Le but principal de la vie selon l’épicurisme est la recherche du bonheur et celui-ci s’obtiendrait par le plaisir. Mais Épicure n’est pas un jouisseur effréné, loin de là. Dans sa lettre à Ménécée, il préconise au contraire une écologie des plaisirs : « Le plaisir dont nous parlons est celui qui consiste, pour le corps, à ne pas souffrir, et, pour l’âme, à être sans trouble ».

On peut résumer la pensée d’Épicure en quatre grands piliers. La première maxime à suivre, c’est celle de ne pas craindre les dieux. Rappelons qu’à l’époque, la religion occupe une place centrale dans la vie des Grecs. Épicure n’est pas athée mais selon lui, les dieux n’observent pas le comportements des hommes et ne sont pas là pour les juger. Ce sont plutôt des modèles de béatitude à imiter. Par conséquent, il ne sert à rien de se gâcher là vie dans l’angoisse de leur sentence.
La crainte de la mort est elle aussi une représentation vaine de l’esprit. En effet, c’est une sensation qu’on ne peut éprouver vivant, puisque tant qu’on vit, nous ne sommes pas morts et une fois mort, nous ne ressentons plus rien !Logique implacable ! Inutile de s’angoisser avec la représentation de quelque chose que nous ne ressentirons pas.
Troisième pilier : il faut croire au bonheur. Épicure le définit comme une sérénité de l’esprit. Celui-ci est possible si l’on se contente de satisfaire les désirs utiles. Le philosophe établit trois catégories de plaisirs : ceux qui sont naturels et nécessaires (comme la faim, le sommeil, la soif) ; ceux qui sont naturels mais non nécessaires à la survie (par exemple le sexe) ; et enfin ceux qui sont ni naturels ni nécessaires (la richesse, le luxe, la gloire …)
Seule la satisfaction des désirs naturels et nécessaires amène à un bonheur stable. Les autres types de désirs ne peuvent jamais être comblés car leur quête est infinie. S’ils amènent un plaisir certain, celui-ci est violent et éphémère. Au lieu de conduire au bonheur, ils génèrent de la douleur, de l’insatisfaction et de l’inquiétude face au besoin toujours renouvelé de devoir se les procurer. La débauche est donc proscrite ! « Nulle volupté n’est un mal par elle-même ; mais il y a tel objet qui, procurant des plaisirs, procure de plus grandes douleurs ».in Maximes
Concernant la douleur, Épicure nous dit qu’elle est supportable grâce à l’esprit. Il faut garder en tête que la souffrance ne dure pas et le souvenir de plaisirs passés peut nous aider à la tolérer.
A l’étude de ses quatre piliers, on voit clairement qu’Épicure est loin de prôner la recherche effrénée du plaisir. Mais alors pourquoi l’épicurisme laisse-t-il derrière lui cette image de « philosophie de bon vivant » ?

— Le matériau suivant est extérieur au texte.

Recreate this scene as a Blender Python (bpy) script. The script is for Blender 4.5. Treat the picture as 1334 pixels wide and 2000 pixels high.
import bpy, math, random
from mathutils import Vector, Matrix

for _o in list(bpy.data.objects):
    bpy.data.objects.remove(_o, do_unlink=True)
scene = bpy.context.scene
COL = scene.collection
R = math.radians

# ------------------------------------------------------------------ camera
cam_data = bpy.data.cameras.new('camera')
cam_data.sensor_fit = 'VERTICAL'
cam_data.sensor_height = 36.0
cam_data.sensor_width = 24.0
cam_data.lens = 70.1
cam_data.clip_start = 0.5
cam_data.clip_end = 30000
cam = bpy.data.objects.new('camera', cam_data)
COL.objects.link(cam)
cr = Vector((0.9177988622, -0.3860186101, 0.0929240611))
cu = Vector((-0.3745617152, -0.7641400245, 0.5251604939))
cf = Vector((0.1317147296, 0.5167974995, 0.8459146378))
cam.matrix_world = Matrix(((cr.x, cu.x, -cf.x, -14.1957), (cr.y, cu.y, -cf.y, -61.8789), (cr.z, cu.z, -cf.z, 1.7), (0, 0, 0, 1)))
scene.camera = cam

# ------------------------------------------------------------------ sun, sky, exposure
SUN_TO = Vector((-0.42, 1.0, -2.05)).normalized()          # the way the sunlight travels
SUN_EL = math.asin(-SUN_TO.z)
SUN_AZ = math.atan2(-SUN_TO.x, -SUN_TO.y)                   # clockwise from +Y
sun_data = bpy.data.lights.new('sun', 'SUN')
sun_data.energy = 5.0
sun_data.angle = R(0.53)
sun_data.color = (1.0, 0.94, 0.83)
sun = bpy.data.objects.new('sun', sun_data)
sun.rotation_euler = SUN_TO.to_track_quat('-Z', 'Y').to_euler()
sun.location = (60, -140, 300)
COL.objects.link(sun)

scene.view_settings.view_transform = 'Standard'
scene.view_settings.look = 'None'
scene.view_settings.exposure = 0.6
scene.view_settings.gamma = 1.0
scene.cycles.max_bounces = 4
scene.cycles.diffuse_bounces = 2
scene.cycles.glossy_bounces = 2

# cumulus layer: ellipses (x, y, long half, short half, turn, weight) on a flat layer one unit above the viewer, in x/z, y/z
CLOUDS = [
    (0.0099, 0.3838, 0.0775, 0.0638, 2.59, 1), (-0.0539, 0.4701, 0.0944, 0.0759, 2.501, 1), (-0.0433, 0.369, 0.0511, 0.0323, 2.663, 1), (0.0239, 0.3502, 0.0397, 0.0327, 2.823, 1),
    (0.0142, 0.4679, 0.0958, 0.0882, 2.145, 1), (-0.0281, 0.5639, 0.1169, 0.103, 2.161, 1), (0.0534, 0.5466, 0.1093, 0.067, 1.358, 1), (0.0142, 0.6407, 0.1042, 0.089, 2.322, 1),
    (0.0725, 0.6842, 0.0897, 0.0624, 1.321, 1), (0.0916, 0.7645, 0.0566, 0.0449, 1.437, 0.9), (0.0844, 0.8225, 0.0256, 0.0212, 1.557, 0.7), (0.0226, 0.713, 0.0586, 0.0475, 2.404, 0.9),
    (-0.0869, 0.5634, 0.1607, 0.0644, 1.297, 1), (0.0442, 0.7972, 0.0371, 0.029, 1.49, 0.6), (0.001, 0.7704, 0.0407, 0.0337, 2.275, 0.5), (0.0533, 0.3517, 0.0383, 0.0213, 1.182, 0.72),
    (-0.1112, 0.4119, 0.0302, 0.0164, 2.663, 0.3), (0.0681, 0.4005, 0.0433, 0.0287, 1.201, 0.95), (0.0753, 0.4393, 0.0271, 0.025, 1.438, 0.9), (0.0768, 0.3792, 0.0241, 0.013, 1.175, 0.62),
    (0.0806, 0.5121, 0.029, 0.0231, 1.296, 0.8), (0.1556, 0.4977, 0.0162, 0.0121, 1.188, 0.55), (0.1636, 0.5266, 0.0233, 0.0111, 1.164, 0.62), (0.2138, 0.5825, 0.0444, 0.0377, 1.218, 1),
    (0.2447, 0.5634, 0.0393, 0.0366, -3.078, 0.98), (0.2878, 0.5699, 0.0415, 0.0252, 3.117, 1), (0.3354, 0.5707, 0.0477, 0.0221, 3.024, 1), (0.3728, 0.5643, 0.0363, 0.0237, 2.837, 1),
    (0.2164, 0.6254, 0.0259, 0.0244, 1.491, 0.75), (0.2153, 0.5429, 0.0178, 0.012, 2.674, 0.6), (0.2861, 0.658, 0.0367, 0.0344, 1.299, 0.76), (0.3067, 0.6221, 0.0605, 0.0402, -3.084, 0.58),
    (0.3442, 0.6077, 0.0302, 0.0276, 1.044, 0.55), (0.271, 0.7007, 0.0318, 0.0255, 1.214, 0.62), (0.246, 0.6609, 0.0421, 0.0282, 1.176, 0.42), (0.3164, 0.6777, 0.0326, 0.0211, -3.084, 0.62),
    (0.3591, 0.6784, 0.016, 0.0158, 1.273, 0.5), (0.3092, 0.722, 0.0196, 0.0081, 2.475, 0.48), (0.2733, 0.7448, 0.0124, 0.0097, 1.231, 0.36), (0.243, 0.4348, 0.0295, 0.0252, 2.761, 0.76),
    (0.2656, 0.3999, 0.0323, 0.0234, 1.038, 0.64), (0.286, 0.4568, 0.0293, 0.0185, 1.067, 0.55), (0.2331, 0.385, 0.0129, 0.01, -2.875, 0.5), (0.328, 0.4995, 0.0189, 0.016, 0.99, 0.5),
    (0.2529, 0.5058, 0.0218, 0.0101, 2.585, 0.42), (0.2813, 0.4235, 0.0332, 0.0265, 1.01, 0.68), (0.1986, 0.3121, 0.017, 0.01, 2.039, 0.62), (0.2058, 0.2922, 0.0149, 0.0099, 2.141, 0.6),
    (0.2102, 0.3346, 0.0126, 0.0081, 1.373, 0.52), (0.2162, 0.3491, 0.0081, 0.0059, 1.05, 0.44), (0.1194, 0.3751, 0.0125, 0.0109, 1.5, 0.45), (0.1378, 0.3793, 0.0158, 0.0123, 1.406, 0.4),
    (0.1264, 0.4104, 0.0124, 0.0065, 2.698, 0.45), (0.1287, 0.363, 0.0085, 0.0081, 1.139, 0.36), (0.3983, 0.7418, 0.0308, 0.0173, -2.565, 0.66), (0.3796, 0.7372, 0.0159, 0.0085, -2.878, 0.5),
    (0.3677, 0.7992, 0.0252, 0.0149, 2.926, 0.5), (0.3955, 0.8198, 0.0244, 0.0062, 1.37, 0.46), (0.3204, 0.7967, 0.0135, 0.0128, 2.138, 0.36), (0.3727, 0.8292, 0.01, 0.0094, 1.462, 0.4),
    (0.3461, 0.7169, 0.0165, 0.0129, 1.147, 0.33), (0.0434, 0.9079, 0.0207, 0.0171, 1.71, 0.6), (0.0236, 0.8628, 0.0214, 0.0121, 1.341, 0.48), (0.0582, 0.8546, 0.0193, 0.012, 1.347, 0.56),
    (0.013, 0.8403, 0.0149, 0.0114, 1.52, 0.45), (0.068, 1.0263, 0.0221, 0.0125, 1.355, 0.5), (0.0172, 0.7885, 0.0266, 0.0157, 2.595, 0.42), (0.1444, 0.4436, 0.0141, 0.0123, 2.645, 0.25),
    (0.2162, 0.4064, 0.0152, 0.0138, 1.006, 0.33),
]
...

On peut émettre deux hypothèses. La première, c’est celle de la calomnie. A l’époque grecque, les écoles philosophiques foisonnent et chacune d’elle veut s’imposer comme détentrice de la vérité. Il est d’usage alors de lancer des accusations contre un adversaire. Ainsi, les stoïciens, qui représentent alors l’autre grand courant de pensée, ont pu faire passer « le jardin » pour un lieu de débauche pour discréditer l’épicurisme.
La deuxième supposition, plus vraisemblable, est largement postérieure à Épicure. En effet, il faut chercher du coté du 1er siècle avant J.C. et des disciples romains de l’épicurisme. Ils popularisent l’épicurisme, perçue comme une doctrine peu compliquée et donc facile à suivre. La Rome antique devient épicurienne. Mais elle assouplit l’ épicurisme originel, à tonalité ascétique, en s’adonnant volontiers aux désirs naturels non nécessaires tels que la passion amoureuse, et à l’excès en matière de nourriture et de vin. Rappelez vous les scènes d’orgies romaines… Alors que le menu favori d’Épicure, c’était plutôt de l’eau et un pot de fromage.

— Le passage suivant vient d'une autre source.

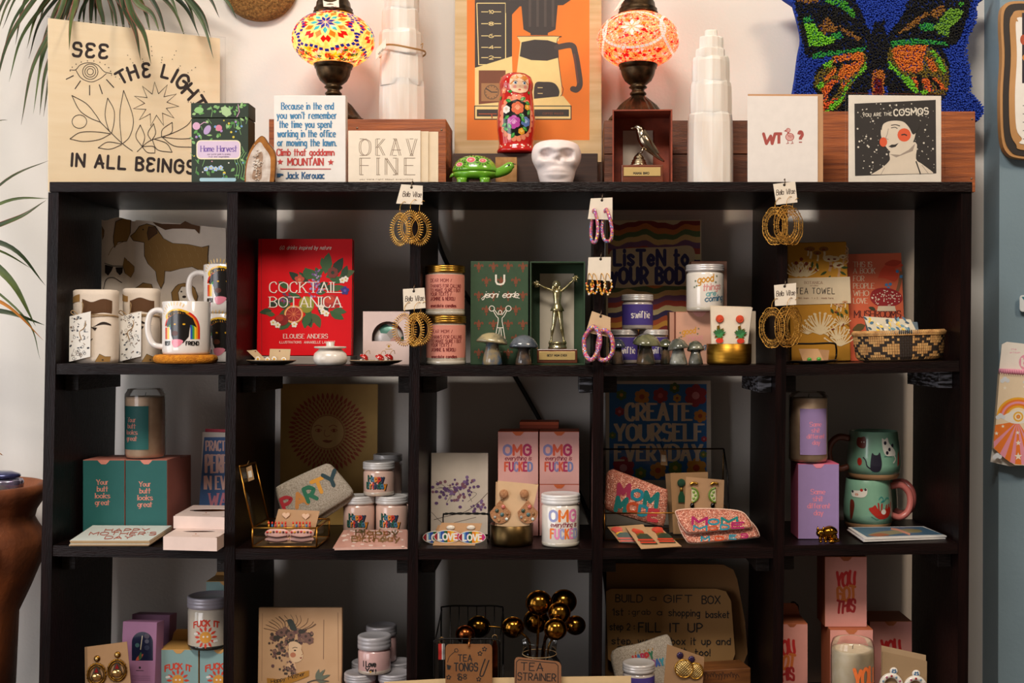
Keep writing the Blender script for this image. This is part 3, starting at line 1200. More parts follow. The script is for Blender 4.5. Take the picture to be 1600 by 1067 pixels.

D’autre part, la philosophie d’Épicure va continuer à être décriée, notamment par Cicéron et les chrétiens. Les épicuriens sont parfois traités de « porcs ». Pourquoi ? Parce que l’épicurisme trouve son fondement dans le corps, siège des sensations. Or le corps c’est le siège du péché, la prison de l’âme. Épicure n’est pas un dévot. S’il n’est pas athée, sa théorie remet en cause la théorie de la création du monde par les dieux, d’où son rejet par l’Église chrétienne. Lucrèce, son héritier romain, se montrera largement antireligieux et particulièrement admirateur d’Épicure. Si bien que dans ses écrits poétiques, il le présente presque comme un messie ! Tout cela contribue au déclin progressif de l’épicurisme et à l’avènement du stoïcisme.

Finalement , l’héritage d’Épicure est peut être à chercher aujourd’hui du côté de la psychologie, notamment dans l’approche positive. En tout cas, Épicure fut un des premiers théoriciens à créer une philosophie à visée utile, en se centrant sur la dialectique de l’individu et de ses plaisirs, de ses sensations, plaçant l’indépendance et la liberté en valeurs fondamentales.